Ricardo and the Environmental Defense Fund recently released a report suggesting that South Africa holds immense opportunity to supply the global shipping industry with zero carbon fuels. South Africa’s vast natural resources, geography and prominence along important shipping routes are among the factors that could catalyze the rise of a low-carbon shipping economy in the country. Over 90 percent of South Africa’s electrical supply comes from coal, and the adoption of zero-carbon fuels would also support the country’s overall carbon commitments.

“Our study shows that South Africa has an abundance of renewable energy potential. It is enough to supply the country’s domestic electrical demand as well the production of zero carbon fuels to supply commercial vessels refueling in its international ports. The adoption of zero carbon propulsion technologies at South Africa’s ports could attract investment of between [$8 and $12 billion] in onshore infrastructure by 2030. All that is needed to unlock this investment is the right policy incentive set at the International Maritime Organization,” said Aoife O’Leary, director of international climate at Environmental Defense Fund.

South Africa has been very proactive in charting a path for green fuels investment.
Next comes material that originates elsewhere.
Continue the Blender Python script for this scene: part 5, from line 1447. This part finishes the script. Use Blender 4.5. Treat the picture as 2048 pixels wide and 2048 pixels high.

Already, the government is developing a hydrogen strategy and investor roadmap where green hydrogen is identified as a first of the five “Big Frontier” strategic investment opportunities. The other four opportunities include next-generation digital industries and infrastructure; manufacturing and logistics supported by special economic zones; industrial cannabis and advanced agro-processing; and scaling of environmental, social and governance investments.

To further leverage emerging opportunities created by the transition to zero carbon shipping fuels, South Africa is considering a co-financing partner in the proposed greenfield Boegoebaai Port in the Northern Cape region. The government hopes to integrate facilities for production of green hydrogen and green ammonia for export into the new port complex.

A recent study commissioned by Agora Energiewende found that South Africa can develop the capacity to produce 3.8 million tonnes of green hydrogen by 2050. Two million tonnes of this hydrogen could be consumed domestically to produce synthetic fuels, green steel and chemicals. The report noted that such a production would help South Africa compete in import markets for green hydrogen, especially in Europe. where annual green hydrogen imports are projected to reach over 30 million tonnes by 2050.